The Paddy Pack quickly moved down the stairs and toward the winner's circle. Crawford dashed ahead, prompting me to tell someone who'd joined us in the paddock that not only would I rather not have to race his horse right now if I were an owner, I'm pretty sure I'd rather not have to race Jerry.

"He has a ton of early speed," I cracked.

At the winner's circle, the gate kept closing, then opening to let more people inside. A voice in the crowd observed, "There sure are a lot of 'em." And there were. Not just the usual Donegal partners and pals, but me (hey, if you're gonna be a hanger-on, then cling for dear life) and a growing cadre of friends and supporters.
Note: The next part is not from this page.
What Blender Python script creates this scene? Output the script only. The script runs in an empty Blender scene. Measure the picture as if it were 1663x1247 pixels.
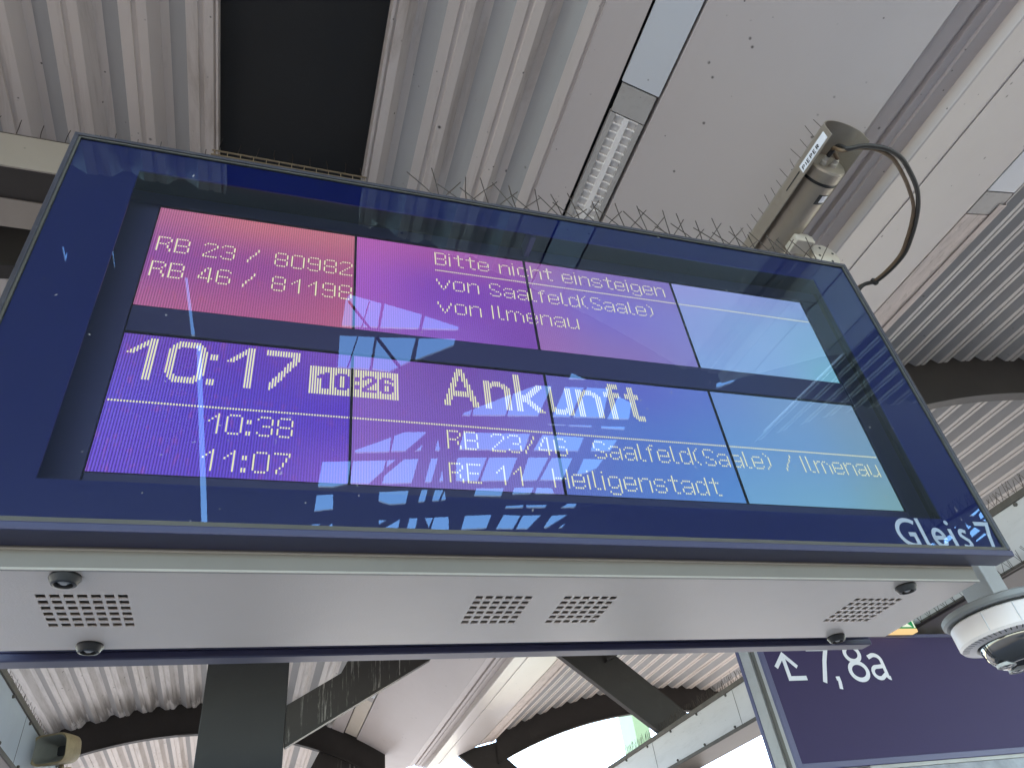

It was one crowded win-photo in the making.

I looked to my right, where Miss Virginia stood at my side, pinned against the brick wall and invisible to the photographer. Smiling, Miss Uze said, "I was asked to be here, they probably want to see me," and politely squeezed her way past me to get out and around to the front. Later, she would be goaded into kissing Desormeaux over the Virginia Derby's silver trophy, and Crawford was heard asking, "Can you say 'Breeders' Cup?'"

Back to the suite we went, but the Paddy Party wasn't long for Colonial Downs. Reservations had been made at a Richmond restaurant within the hour, and it's a 40-minute drive back to the city. So, after granting an interview by cell phone, Crawford gave his crew the directions to dinner and bade me farewell.

My day didn't exactly end there, but this novella of a blog post probably should. I will say that on my way out, I struck up a conversation with one of the people from that Paddy win-photo; a gentleman who was waiting outside for his friend to call a cab that, they learned, would take some 35 minutes to reach the track from Richmond.

And soon, I was clearing out the front seat of the old Dodge Ram to give Jack Stewart of Louisville's Lichtefeld & Stewart Racing, and his buddy, a ride back to their Richmond International Airport hotel.

Every day should be like this.

And apart from the loudmouthed, naked-doll-oiling party-crasher, I'm pretty sure Paddy and Donegal Racing would agree.

Good luck, Glory

From my perspective, there was only one negative to come out of Saturday at Colonial Downs, but it's indeed a sad note. Prepare The Way, a 3-year-old filly owned by Gordon and Lisa Calhoun and trained by Sarah Warmack, whose Hilltop Farm boards my mares and foals, cracked a sesamoid in Race 1. The latest word is that she's doing as well as can be hoped, but would be retired from racing. Good luck to "Glory" and her connections, who love her almost like their own daughters.

Correction: Macalester College is located in St. Paul, Minn. I apologize for the error.


  1. Yes.... I read the whole thing. I thought the scrolling would never end. Just kidding... I couldn't stop reading. Great story and a great adventure... now that's a Day at the Races!

  2. Is this over yet??

  3. Not unless you feel sufficiently tortured. Should I hold you down and keep dripping the water?